» Dataset content:
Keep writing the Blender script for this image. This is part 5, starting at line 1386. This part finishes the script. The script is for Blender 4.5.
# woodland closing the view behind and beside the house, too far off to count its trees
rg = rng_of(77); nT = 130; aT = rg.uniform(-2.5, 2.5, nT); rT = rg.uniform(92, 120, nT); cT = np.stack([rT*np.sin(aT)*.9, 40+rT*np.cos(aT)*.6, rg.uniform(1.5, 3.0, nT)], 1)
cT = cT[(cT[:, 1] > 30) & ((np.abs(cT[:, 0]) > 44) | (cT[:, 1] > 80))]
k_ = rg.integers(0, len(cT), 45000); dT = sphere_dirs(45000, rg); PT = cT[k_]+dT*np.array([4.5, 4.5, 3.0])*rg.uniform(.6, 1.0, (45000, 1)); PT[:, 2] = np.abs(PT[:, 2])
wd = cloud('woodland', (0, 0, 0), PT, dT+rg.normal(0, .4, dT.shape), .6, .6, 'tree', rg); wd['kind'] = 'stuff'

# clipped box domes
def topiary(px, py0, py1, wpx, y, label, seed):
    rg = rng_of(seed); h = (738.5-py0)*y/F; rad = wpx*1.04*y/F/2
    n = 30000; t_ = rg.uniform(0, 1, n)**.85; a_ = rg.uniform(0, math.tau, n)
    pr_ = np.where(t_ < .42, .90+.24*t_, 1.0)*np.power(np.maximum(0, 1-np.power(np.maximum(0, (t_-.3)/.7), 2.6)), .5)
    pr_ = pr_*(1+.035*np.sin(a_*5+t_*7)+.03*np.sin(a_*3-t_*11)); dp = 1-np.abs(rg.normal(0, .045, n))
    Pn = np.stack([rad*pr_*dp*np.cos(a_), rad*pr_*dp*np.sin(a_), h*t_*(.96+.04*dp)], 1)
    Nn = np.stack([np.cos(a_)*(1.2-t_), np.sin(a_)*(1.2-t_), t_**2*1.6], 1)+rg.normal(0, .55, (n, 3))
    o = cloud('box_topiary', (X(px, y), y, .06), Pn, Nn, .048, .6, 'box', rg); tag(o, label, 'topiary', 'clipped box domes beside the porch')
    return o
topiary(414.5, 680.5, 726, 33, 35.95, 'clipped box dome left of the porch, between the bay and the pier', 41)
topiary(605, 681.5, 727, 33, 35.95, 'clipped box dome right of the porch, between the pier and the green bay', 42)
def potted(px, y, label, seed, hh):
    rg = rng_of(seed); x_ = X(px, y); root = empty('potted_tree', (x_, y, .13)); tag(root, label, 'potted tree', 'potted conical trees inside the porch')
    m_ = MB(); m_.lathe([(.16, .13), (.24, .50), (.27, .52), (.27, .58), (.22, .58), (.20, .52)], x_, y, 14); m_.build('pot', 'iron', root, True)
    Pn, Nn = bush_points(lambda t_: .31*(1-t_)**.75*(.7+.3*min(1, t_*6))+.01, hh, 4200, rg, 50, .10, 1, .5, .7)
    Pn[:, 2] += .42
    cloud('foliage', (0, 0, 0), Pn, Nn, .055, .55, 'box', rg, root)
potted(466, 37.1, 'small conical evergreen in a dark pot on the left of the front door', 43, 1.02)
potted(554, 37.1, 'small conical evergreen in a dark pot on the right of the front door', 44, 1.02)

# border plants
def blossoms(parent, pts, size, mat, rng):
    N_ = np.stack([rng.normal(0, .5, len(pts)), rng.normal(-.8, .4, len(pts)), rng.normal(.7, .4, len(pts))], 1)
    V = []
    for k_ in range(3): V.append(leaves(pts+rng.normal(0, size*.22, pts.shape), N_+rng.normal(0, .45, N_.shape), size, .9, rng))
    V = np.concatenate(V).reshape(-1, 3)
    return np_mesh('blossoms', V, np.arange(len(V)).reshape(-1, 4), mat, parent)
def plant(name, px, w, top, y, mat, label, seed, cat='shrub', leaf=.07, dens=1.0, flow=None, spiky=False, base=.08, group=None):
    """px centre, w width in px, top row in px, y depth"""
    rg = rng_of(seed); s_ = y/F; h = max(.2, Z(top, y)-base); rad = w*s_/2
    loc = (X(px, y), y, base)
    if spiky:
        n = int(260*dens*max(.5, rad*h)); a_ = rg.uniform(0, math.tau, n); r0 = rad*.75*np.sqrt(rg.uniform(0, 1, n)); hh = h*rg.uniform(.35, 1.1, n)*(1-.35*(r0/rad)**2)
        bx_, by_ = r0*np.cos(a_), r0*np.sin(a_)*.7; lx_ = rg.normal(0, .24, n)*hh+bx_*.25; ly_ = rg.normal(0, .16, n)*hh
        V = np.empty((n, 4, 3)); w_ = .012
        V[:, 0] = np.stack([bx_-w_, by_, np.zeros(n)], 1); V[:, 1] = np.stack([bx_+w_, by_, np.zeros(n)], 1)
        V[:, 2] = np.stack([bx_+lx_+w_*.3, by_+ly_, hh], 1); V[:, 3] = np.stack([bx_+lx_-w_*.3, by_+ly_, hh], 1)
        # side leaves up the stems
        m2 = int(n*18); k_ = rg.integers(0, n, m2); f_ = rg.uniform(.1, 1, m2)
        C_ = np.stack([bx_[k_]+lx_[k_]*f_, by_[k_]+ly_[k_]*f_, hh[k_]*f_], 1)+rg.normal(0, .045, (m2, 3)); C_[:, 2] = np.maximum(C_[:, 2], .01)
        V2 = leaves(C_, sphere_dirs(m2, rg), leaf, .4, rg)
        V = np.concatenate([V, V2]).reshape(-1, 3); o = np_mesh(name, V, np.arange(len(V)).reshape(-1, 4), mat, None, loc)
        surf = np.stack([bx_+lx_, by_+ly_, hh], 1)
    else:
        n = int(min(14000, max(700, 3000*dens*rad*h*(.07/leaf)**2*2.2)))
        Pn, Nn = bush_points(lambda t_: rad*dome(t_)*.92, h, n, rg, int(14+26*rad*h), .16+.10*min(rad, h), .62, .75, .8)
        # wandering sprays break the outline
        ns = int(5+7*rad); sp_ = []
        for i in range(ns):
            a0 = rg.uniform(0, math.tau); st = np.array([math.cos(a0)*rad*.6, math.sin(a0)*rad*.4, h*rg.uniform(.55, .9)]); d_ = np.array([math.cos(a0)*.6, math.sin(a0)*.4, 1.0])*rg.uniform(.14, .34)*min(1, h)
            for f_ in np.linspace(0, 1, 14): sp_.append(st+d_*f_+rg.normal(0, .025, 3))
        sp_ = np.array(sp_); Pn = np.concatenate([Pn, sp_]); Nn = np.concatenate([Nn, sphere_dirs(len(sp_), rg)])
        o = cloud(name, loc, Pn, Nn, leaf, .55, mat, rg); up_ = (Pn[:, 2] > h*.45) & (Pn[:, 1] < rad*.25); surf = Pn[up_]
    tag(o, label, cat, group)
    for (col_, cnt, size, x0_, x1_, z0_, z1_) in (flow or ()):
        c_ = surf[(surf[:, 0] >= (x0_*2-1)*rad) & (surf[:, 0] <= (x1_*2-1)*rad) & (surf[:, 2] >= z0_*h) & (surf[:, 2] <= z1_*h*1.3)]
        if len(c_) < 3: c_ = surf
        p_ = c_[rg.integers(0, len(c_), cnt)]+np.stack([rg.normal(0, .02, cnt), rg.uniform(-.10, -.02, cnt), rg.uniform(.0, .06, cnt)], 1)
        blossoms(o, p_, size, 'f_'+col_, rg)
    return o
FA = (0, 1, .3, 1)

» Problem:
Only the lines from the start of the data to the line holding "wd['kind'] = 'stuff'" are wanted; return them exactly, both ends included.

» Result:
Keep writing the Blender script for this image. This is part 5, starting at line 1386. This part finishes the script. The script is for Blender 4.5.
# woodland closing the view behind and beside the house, too far off to count its trees
rg = rng_of(77); nT = 130; aT = rg.uniform(-2.5, 2.5, nT); rT = rg.uniform(92, 120, nT); cT = np.stack([rT*np.sin(aT)*.9, 40+rT*np.cos(aT)*.6, rg.uniform(1.5, 3.0, nT)], 1)
cT = cT[(cT[:, 1] > 30) & ((np.abs(cT[:, 0]) > 44) | (cT[:, 1] > 80))]
k_ = rg.integers(0, len(cT), 45000); dT = sphere_dirs(45000, rg); PT = cT[k_]+dT*np.array([4.5, 4.5, 3.0])*rg.uniform(.6, 1.0, (45000, 1)); PT[:, 2] = np.abs(PT[:, 2])
wd = cloud('woodland', (0, 0, 0), PT, dT+rg.normal(0, .4, dT.shape), .6, .6, 'tree', rg); wd['kind'] = 'stuff'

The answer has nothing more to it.